What’s your overall take on today’s numbers?


The decline of 0.6 percent is better than expected, but it’s
still a decrease and indicative of a very low level of activity. It’s
still this theme of ‘less bad is good,’ and that’s
just not enough. Remember, these sales are declining on the back of record low
mortgage rates. At the end of the day, they could have been worse, but we
should be seeing the housing market really pick up by now, instead of just this
hiccup. These levels are still more consistent with a recession rather than a
recovery.


How much of a role did bad weather play in the decline?


February’s numbers were worse because the heavy
winter weather, especially in the South where the declines were the worst. People
couldn’t even get to their closings because offices were closed. So
you should see some come back there in coming months. But in general, you need
to see more jobs out there to get more sales—you need a job to be able
to afford a house.


How do you expect to see existing homes sales numbers move in the next few
months?


We’ll see it pick up in March and April because of
better weather and the homeowner’s tax credit, but the concern is
that much of the low-hanging fruit from the tax credit is already picked, and
it won’t have as big as an impact as it did last year. Especially in
places like California where median prices are high, the $8,000 credit doesn’t
give homeowners enough of a cushion in their equity.

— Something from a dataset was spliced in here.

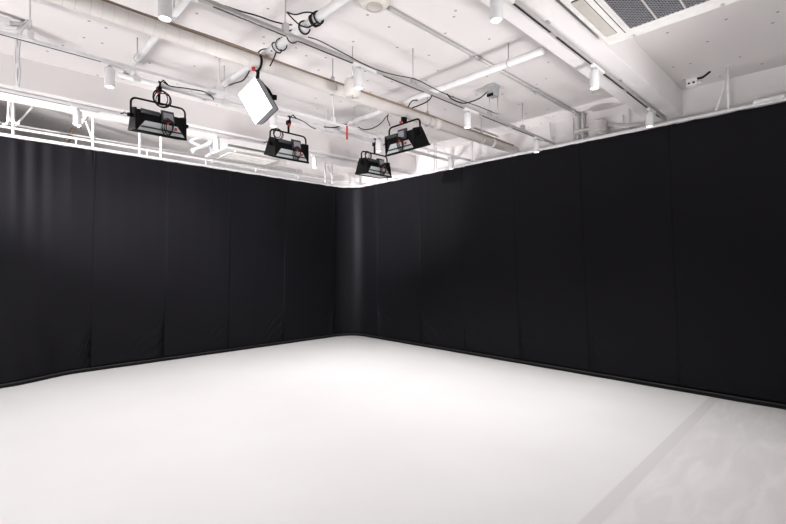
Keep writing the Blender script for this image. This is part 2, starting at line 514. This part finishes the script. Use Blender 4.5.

Eight thousand dollars
doesn’t mean much once you hit a $400,000 property market.


Do you expect to see mortgage rates increase as the Fed stops buying
mortgage debt?


Demand for housing is still pretty low and so the market may
just be in a situation where it can handle the Fed’s exit without
rates increasing.


How do you think new home sales numbers will come in this week?


Those hit a record low in January, going back to when they
first started tracking these in 1963. The existing sales market is 90 percent
of the real estate market, so new homes sales are on the margins anyway. But many
of the homes that are selling now are distressed but essentially new homes. We should
see new home sales come back some because they were so exceedingly low, but it’s
hard to get momentum when you’re competing with existing homes that
are essentially new.


The downside of this is that existing home sales don’t
generate as many jobs as sales of new homes, where you have construction
activity. So we aren’t getting the usual bang for the buck from
housing gains for the broader economy.


What’s the main conclusion you’re drawing from these
figures?


They underscore just how uneven the recovery is. There’s
no V-shaped recovery out there. A little bit of silver lining that came out
today was that durable goods orders numbers were good, showing that business is
stepping up to the plate and investing. But that’s a major structural
shift—we’re used to looking to consumers and the housing
market for growth; the new reality is that the economy has become more reliant
on business investment and export, than consumption and housing. It’s
a brave new world compared to the entire post-World War II era.